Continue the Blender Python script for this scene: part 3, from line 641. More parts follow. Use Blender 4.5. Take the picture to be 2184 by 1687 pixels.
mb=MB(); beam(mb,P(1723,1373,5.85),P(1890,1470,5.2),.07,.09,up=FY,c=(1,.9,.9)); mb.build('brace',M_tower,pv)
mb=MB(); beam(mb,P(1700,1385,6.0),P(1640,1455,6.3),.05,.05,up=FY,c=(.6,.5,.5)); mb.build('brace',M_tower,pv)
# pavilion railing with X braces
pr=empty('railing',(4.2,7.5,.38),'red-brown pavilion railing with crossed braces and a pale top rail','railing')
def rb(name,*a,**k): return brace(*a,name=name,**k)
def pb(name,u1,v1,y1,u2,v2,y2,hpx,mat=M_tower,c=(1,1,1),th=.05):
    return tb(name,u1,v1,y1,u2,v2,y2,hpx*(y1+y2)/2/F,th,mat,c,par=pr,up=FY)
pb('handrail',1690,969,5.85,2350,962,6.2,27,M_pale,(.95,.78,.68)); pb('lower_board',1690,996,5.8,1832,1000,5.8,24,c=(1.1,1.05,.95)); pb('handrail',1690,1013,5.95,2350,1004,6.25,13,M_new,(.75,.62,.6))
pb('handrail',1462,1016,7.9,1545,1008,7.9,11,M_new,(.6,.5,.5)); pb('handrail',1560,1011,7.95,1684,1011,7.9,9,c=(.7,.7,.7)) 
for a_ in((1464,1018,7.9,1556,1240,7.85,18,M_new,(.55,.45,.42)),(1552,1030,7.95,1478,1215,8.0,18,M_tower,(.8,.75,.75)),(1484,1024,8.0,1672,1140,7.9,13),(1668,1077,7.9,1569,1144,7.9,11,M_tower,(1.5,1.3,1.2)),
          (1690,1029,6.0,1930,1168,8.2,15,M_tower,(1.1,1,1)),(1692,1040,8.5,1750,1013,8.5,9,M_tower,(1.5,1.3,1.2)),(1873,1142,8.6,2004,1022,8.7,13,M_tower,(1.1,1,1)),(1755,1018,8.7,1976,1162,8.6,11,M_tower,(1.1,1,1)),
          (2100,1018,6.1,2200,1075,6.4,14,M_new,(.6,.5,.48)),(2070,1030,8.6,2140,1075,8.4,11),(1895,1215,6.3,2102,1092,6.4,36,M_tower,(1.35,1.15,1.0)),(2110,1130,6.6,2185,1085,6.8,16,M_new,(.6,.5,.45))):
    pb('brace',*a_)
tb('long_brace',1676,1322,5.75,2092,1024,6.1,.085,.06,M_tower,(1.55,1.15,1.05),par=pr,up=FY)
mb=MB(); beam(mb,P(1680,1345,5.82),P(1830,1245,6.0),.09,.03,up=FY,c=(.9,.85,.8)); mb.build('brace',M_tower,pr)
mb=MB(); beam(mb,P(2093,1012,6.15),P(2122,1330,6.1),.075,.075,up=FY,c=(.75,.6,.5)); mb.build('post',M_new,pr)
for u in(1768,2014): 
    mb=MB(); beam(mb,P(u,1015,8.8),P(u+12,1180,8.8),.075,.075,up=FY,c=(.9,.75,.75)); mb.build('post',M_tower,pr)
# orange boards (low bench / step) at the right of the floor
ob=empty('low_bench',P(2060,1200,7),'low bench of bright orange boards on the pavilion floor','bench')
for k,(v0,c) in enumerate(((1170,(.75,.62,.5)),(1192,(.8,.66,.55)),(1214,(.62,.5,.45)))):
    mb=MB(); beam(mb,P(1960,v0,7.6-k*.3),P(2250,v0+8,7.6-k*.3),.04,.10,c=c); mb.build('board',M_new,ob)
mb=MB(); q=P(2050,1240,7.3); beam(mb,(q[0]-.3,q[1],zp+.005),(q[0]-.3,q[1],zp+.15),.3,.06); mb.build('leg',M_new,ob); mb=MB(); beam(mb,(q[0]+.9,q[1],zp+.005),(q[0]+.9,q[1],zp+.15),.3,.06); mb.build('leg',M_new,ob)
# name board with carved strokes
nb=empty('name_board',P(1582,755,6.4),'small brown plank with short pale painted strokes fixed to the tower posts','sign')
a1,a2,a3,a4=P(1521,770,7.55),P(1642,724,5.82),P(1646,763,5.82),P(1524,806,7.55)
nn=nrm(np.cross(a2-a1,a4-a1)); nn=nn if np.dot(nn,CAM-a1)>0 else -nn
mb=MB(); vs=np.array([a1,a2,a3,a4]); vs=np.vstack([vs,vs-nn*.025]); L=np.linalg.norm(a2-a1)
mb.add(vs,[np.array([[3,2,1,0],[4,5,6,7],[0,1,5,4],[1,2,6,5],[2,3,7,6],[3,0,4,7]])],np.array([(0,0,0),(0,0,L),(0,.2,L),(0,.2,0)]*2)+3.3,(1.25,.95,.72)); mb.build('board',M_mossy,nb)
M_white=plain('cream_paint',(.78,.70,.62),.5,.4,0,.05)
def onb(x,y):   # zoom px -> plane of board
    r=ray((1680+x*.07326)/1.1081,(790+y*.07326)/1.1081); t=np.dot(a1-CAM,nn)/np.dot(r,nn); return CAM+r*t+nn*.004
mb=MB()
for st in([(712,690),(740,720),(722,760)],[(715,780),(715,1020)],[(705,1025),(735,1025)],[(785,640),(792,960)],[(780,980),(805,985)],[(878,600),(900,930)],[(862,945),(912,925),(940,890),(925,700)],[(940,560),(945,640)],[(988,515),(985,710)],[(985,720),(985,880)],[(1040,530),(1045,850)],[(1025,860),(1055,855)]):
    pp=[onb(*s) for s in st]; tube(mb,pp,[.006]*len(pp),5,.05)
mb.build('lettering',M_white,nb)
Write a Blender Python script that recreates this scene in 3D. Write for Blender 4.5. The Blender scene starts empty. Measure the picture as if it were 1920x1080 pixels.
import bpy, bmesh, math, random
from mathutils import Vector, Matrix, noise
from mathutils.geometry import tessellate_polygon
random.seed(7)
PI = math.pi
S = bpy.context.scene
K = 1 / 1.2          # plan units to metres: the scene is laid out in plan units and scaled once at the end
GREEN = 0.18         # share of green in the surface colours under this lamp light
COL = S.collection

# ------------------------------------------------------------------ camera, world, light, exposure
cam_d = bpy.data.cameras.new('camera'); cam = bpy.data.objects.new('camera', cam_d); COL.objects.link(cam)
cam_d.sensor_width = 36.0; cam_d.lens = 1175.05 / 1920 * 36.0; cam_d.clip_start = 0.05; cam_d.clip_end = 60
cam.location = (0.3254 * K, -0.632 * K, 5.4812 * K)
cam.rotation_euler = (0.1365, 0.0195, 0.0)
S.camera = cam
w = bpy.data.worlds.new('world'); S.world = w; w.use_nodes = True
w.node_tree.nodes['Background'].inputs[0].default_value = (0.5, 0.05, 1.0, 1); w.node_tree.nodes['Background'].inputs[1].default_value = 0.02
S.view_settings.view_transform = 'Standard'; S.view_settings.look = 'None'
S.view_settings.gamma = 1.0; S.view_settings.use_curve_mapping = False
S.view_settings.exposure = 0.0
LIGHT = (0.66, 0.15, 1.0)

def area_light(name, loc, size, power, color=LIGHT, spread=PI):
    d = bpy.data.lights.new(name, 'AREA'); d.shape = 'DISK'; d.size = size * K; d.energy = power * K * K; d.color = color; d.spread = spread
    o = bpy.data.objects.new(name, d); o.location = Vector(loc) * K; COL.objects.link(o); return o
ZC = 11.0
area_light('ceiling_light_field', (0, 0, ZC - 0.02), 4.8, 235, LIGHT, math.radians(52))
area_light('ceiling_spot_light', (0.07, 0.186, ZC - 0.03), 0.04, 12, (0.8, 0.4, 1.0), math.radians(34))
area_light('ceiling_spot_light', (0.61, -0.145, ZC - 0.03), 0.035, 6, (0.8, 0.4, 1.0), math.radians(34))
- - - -
- [Given task]: Repeat the material above in full, quoting it exactly.

- [Task output]:
Continue the Blender Python script for this scene: part 3, from line 641. More parts follow. Use Blender 4.5. Take the picture to be 2184 by 1687 pixels.
mb=MB(); beam(mb,P(1723,1373,5.85),P(1890,1470,5.2),.07,.09,up=FY,c=(1,.9,.9)); mb.build('brace',M_tower,pv)
mb=MB(); beam(mb,P(1700,1385,6.0),P(1640,1455,6.3),.05,.05,up=FY,c=(.6,.5,.5)); mb.build('brace',M_tower,pv)
# pavilion railing with X braces
pr=empty('railing',(4.2,7.5,.38),'red-brown pavilion railing with crossed braces and a pale top rail','railing')
def rb(name,*a,**k): return brace(*a,name=name,**k)
def pb(name,u1,v1,y1,u2,v2,y2,hpx,mat=M_tower,c=(1,1,1),th=.05):
    return tb(name,u1,v1,y1,u2,v2,y2,hpx*(y1+y2)/2/F,th,mat,c,par=pr,up=FY)
pb('handrail',1690,969,5.85,2350,962,6.2,27,M_pale,(.95,.78,.68)); pb('lower_board',1690,996,5.8,1832,1000,5.8,24,c=(1.1,1.05,.95)); pb('handrail',1690,1013,5.95,2350,1004,6.25,13,M_new,(.75,.62,.6))
pb('handrail',1462,1016,7.9,1545,1008,7.9,11,M_new,(.6,.5,.5)); pb('handrail',1560,1011,7.95,1684,1011,7.9,9,c=(.7,.7,.7)) 
for a_ in((1464,1018,7.9,1556,1240,7.85,18,M_new,(.55,.45,.42)),(1552,1030,7.95,1478,1215,8.0,18,M_tower,(.8,.75,.75)),(1484,1024,8.0,1672,1140,7.9,13),(1668,1077,7.9,1569,1144,7.9,11,M_tower,(1.5,1.3,1.2)),
          (1690,1029,6.0,1930,1168,8.2,15,M_tower,(1.1,1,1)),(1692,1040,8.5,1750,1013,8.5,9,M_tower,(1.5,1.3,1.2)),(1873,1142,8.6,2004,1022,8.7,13,M_tower,(1.1,1,1)),(1755,1018,8.7,1976,1162,8.6,11,M_tower,(1.1,1,1)),
          (2100,1018,6.1,2200,1075,6.4,14,M_new,(.6,.5,.48)),(2070,1030,8.6,2140,1075,8.4,11),(1895,1215,6.3,2102,1092,6.4,36,M_tower,(1.35,1.15,1.0)),(2110,1130,6.6,2185,1085,6.8,16,M_new,(.6,.5,.45))):
    pb('brace',*a_)
tb('long_brace',1676,1322,5.75,2092,1024,6.1,.085,.06,M_tower,(1.55,1.15,1.05),par=pr,up=FY)
mb=MB(); beam(mb,P(1680,1345,5.82),P(1830,1245,6.0),.09,.03,up=FY,c=(.9,.85,.8)); mb.build('brace',M_tower,pr)
mb=MB(); beam(mb,P(2093,1012,6.15),P(2122,1330,6.1),.075,.075,up=FY,c=(.75,.6,.5)); mb.build('post',M_new,pr)
for u in(1768,2014): 
    mb=MB(); beam(mb,P(u,1015,8.8),P(u+12,1180,8.8),.075,.075,up=FY,c=(.9,.75,.75)); mb.build('post',M_tower,pr)
# orange boards (low bench / step) at the right of the floor
ob=empty('low_bench',P(2060,1200,7),'low bench of bright orange boards on the pavilion floor','bench')
for k,(v0,c) in enumerate(((1170,(.75,.62,.5)),(1192,(.8,.66,.55)),(1214,(.62,.5,.45)))):
    mb=MB(); beam(mb,P(1960,v0,7.6-k*.3),P(2250,v0+8,7.6-k*.3),.04,.10,c=c); mb.build('board',M_new,ob)
mb=MB(); q=P(2050,1240,7.3); beam(mb,(q[0]-.3,q[1],zp+.005),(q[0]-.3,q[1],zp+.15),.3,.06); mb.build('leg',M_new,ob); mb=MB(); beam(mb,(q[0]+.9,q[1],zp+.005),(q[0]+.9,q[1],zp+.15),.3,.06); mb.build('leg',M_new,ob)
# name board with carved strokes
nb=empty('name_board',P(1582,755,6.4),'small brown plank with short pale painted strokes fixed to the tower posts','sign')
a1,a2,a3,a4=P(1521,770,7.55),P(1642,724,5.82),P(1646,763,5.82),P(1524,806,7.55)
nn=nrm(np.cross(a2-a1,a4-a1)); nn=nn if np.dot(nn,CAM-a1)>0 else -nn
mb=MB(); vs=np.array([a1,a2,a3,a4]); vs=np.vstack([vs,vs-nn*.025]); L=np.linalg.norm(a2-a1)
mb.add(vs,[np.array([[3,2,1,0],[4,5,6,7],[0,1,5,4],[1,2,6,5],[2,3,7,6],[3,0,4,7]])],np.array([(0,0,0),(0,0,L),(0,.2,L),(0,.2,0)]*2)+3.3,(1.25,.95,.72)); mb.build('board',M_mossy,nb)
M_white=plain('cream_paint',(.78,.70,.62),.5,.4,0,.05)
def onb(x,y):   # zoom px -> plane of board
    r=ray((1680+x*.07326)/1.1081,(790+y*.07326)/1.1081); t=np.dot(a1-CAM,nn)/np.dot(r,nn); return CAM+r*t+nn*.004
mb=MB()
for st in([(712,690),(740,720),(722,760)],[(715,780),(715,1020)],[(705,1025),(735,1025)],[(785,640),(792,960)],[(780,980),(805,985)],[(878,600),(900,930)],[(862,945),(912,925),(940,890),(925,700)],[(940,560),(945,640)],[(988,515),(985,710)],[(985,720),(985,880)],[(1040,530),(1045,850)],[(1025,860),(1055,855)]):
    pp=[onb(*s) for s in st]; tube(mb,pp,[.006]*len(pp),5,.05)
mb.build('lettering',M_white,nb)
Write a Blender Python script that recreates this scene in 3D. Write for Blender 4.5. The Blender scene starts empty. Measure the picture as if it were 1920x1080 pixels.
import bpy, bmesh, math, random
from mathutils import Vector, Matrix, noise
from mathutils.geometry import tessellate_polygon
random.seed(7)
PI = math.pi
S = bpy.context.scene
K = 1 / 1.2          # plan units to metres: the scene is laid out in plan units and scaled once at the end
GREEN = 0.18         # share of green in the surface colours under this lamp light
COL = S.collection

# ------------------------------------------------------------------ camera, world, light, exposure
cam_d = bpy.data.cameras.new('camera'); cam = bpy.data.objects.new('camera', cam_d); COL.objects.link(cam)
cam_d.sensor_width = 36.0; cam_d.lens = 1175.05 / 1920 * 36.0; cam_d.clip_start = 0.05; cam_d.clip_end = 60
cam.location = (0.3254 * K, -0.632 * K, 5.4812 * K)
cam.rotation_euler = (0.1365, 0.0195, 0.0)
S.camera = cam
w = bpy.data.worlds.new('world'); S.world = w; w.use_nodes = True
w.node_tree.nodes['Background'].inputs[0].default_value = (0.5, 0.05, 1.0, 1); w.node_tree.nodes['Background'].inputs[1].default_value = 0.02
S.view_settings.view_transform = 'Standard'; S.view_settings.look = 'None'
S.view_settings.gamma = 1.0; S.view_settings.use_curve_mapping = False
S.view_settings.exposure = 0.0
LIGHT = (0.66, 0.15, 1.0)

def area_light(name, loc, size, power, color=LIGHT, spread=PI):
    d = bpy.data.lights.new(name, 'AREA'); d.shape = 'DISK'; d.size = size * K; d.energy = power * K * K; d.color = color; d.spread = spread
    o = bpy.data.objects.new(name, d); o.location = Vector(loc) * K; COL.objects.link(o); return o
ZC = 11.0
area_light('ceiling_light_field', (0, 0, ZC - 0.02), 4.8, 235, LIGHT, math.radians(52))
area_light('ceiling_spot_light', (0.07, 0.186, ZC - 0.03), 0.04, 12, (0.8, 0.4, 1.0), math.radians(34))
area_light('ceiling_spot_light', (0.61, -0.145, ZC - 0.03), 0.035, 6, (0.8, 0.4, 1.0), math.radians(34))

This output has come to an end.